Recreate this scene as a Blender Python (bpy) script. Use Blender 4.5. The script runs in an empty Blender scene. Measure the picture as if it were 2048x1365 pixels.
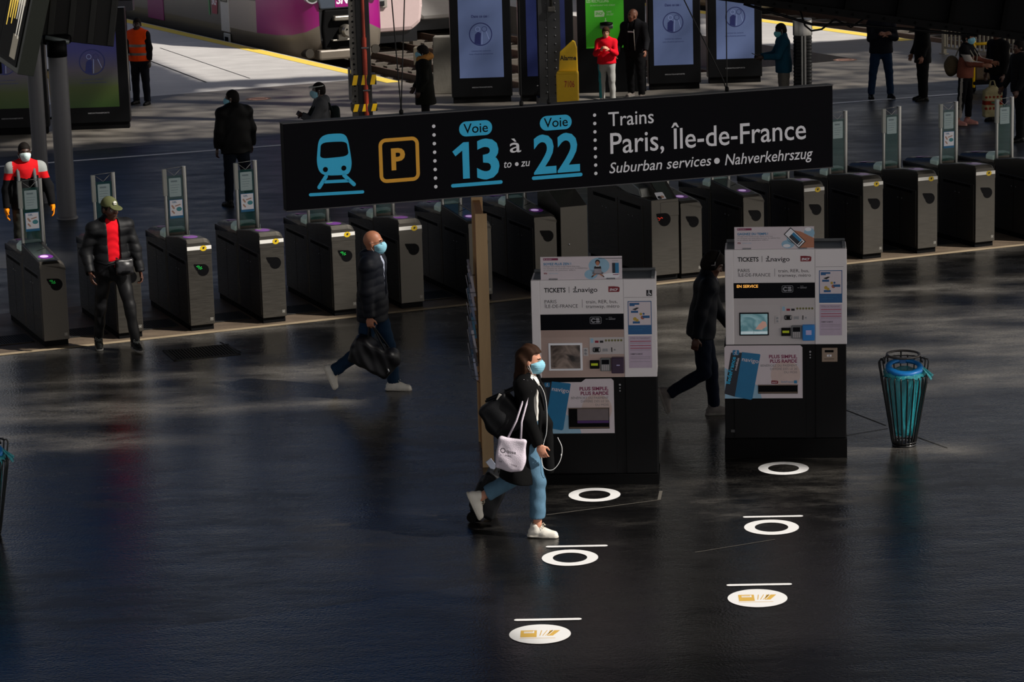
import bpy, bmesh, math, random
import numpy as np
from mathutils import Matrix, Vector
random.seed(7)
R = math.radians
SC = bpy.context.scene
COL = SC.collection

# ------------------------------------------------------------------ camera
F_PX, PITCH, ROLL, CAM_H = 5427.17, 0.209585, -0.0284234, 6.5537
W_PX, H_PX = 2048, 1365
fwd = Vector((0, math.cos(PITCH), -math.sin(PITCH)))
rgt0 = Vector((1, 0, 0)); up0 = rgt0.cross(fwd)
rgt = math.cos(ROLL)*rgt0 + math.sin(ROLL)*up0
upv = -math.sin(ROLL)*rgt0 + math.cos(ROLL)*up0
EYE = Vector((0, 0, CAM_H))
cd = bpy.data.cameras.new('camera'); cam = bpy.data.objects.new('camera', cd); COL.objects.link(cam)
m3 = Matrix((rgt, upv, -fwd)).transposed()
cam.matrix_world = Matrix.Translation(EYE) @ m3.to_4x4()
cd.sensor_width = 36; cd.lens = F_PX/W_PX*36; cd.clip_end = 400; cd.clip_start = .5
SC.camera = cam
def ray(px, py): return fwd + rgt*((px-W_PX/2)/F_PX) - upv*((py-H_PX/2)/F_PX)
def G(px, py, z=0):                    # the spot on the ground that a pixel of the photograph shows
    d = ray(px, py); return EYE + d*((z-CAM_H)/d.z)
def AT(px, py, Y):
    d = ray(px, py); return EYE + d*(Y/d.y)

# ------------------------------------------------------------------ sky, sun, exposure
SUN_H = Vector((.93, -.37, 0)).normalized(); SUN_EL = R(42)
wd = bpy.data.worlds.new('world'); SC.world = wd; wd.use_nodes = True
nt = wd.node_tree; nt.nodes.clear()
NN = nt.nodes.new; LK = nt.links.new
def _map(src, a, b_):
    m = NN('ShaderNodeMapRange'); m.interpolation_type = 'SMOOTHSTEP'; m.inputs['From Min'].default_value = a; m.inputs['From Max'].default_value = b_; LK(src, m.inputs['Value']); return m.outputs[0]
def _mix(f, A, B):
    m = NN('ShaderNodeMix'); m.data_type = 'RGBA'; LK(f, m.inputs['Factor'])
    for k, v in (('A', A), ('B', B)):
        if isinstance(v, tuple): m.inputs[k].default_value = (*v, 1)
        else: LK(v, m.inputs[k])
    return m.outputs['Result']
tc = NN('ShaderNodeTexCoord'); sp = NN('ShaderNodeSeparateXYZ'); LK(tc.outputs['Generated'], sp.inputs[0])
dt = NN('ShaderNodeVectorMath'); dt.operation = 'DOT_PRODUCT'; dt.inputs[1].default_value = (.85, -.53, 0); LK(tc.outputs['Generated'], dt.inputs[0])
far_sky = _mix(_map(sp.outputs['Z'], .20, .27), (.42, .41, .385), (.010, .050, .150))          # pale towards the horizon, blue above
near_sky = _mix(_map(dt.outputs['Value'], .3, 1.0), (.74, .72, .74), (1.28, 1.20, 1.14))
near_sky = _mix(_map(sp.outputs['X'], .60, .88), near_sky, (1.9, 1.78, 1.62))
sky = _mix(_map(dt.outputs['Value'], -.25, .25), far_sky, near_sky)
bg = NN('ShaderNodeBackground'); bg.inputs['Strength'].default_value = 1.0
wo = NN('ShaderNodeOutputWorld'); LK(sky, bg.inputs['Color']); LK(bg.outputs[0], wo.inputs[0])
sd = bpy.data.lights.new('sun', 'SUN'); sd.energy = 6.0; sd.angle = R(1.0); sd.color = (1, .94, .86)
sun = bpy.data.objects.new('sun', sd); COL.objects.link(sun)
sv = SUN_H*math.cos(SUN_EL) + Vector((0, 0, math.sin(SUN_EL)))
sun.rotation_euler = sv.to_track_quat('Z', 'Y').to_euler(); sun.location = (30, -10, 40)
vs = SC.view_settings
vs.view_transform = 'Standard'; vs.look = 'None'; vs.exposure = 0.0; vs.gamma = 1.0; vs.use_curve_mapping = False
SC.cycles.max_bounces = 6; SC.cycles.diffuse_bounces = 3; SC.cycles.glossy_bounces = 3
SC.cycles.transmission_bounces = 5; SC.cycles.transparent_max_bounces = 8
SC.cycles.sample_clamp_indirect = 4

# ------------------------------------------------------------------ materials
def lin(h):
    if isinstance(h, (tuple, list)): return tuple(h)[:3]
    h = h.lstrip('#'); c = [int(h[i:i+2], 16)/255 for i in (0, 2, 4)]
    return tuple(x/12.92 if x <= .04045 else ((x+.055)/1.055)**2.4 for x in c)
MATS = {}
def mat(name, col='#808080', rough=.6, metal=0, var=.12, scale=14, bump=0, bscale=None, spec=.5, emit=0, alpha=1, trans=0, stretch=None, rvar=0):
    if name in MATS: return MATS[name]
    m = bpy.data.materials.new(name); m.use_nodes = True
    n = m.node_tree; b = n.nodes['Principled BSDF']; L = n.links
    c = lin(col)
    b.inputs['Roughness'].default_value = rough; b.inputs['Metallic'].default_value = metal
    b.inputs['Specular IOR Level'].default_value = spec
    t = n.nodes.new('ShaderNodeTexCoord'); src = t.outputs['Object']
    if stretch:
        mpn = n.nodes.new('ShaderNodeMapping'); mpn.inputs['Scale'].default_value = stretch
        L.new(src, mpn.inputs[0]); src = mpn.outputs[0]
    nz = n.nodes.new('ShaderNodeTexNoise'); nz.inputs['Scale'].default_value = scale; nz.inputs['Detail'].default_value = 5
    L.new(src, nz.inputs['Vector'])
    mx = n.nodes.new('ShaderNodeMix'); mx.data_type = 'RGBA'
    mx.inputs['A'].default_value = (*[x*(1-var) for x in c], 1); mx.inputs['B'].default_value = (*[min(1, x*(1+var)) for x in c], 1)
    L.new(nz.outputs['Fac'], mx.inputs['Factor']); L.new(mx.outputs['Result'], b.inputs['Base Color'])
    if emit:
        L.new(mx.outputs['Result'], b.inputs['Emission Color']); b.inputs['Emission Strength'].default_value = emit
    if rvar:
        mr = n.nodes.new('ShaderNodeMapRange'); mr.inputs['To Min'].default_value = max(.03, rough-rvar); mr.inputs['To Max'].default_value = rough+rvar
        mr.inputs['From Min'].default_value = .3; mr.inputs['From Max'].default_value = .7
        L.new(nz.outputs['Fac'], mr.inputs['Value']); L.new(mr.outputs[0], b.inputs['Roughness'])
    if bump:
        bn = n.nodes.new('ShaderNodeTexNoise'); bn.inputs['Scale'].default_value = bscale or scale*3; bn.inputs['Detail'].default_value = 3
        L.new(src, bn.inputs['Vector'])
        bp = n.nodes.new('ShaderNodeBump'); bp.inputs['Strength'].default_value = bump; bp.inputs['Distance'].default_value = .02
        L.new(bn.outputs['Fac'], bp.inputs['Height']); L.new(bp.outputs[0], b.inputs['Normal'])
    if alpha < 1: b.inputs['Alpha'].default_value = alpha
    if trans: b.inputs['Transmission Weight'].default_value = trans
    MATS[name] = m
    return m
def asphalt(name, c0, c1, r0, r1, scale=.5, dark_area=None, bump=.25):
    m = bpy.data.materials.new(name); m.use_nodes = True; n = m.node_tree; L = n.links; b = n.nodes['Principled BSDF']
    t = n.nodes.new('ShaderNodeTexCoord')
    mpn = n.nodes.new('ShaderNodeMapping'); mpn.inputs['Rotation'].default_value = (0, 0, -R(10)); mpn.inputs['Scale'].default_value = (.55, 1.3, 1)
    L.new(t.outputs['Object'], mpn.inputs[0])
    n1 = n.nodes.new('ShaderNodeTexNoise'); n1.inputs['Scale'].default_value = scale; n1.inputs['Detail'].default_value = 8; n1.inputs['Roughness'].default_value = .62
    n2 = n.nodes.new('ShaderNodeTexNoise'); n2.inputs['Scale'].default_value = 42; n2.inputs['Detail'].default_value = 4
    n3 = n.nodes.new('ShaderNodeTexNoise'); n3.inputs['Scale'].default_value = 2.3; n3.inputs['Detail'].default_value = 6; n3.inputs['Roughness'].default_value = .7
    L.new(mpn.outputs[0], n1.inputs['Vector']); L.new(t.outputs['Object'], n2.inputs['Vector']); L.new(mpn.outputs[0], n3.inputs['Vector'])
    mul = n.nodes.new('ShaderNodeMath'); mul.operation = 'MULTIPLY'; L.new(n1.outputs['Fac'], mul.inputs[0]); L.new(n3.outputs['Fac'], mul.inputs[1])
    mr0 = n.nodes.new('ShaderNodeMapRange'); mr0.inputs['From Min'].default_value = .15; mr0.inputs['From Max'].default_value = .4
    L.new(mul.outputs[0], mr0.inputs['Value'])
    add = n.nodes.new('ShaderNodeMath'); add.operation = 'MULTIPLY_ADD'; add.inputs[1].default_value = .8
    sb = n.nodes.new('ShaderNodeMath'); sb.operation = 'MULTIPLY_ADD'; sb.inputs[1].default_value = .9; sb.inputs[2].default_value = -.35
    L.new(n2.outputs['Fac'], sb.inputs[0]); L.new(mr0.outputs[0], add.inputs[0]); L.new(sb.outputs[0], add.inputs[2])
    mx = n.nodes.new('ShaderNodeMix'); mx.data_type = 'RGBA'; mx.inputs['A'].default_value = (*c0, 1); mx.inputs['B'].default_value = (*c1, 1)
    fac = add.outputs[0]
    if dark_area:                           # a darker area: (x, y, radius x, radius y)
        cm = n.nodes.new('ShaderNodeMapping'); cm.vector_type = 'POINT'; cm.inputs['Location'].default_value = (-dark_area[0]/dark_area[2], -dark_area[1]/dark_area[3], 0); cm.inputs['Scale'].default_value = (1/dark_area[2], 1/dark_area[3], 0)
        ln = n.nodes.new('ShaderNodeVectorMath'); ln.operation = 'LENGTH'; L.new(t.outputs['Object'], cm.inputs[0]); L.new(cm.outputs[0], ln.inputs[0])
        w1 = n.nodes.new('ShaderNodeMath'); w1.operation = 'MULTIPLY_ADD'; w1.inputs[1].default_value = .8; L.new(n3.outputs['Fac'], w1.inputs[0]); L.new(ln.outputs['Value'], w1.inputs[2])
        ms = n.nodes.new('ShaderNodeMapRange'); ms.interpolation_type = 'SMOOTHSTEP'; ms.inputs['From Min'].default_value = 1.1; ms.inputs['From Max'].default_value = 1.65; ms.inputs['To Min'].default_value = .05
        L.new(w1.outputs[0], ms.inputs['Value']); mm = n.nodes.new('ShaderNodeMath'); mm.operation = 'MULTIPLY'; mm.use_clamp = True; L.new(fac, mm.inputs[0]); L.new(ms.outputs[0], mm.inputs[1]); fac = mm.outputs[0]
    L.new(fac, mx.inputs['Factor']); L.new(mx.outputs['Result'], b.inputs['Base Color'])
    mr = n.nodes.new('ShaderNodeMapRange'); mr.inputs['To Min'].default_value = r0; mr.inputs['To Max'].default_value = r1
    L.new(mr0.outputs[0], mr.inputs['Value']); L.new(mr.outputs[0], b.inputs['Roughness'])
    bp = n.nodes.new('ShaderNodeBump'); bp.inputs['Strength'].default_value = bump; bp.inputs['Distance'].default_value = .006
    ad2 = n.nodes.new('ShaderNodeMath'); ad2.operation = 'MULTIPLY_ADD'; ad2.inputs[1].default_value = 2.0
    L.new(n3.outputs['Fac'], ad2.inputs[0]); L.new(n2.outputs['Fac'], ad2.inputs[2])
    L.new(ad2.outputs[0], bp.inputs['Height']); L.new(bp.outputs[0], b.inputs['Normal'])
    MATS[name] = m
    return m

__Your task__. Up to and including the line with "COL = SC.collection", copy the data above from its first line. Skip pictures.

__Finished answer__.
Recreate this scene as a Blender Python (bpy) script. Use Blender 4.5. The script runs in an empty Blender scene. Measure the picture as if it were 2048x1365 pixels.
import bpy, bmesh, math, random
import numpy as np
from mathutils import Matrix, Vector
random.seed(7)
R = math.radians
SC = bpy.context.scene
COL = SC.collection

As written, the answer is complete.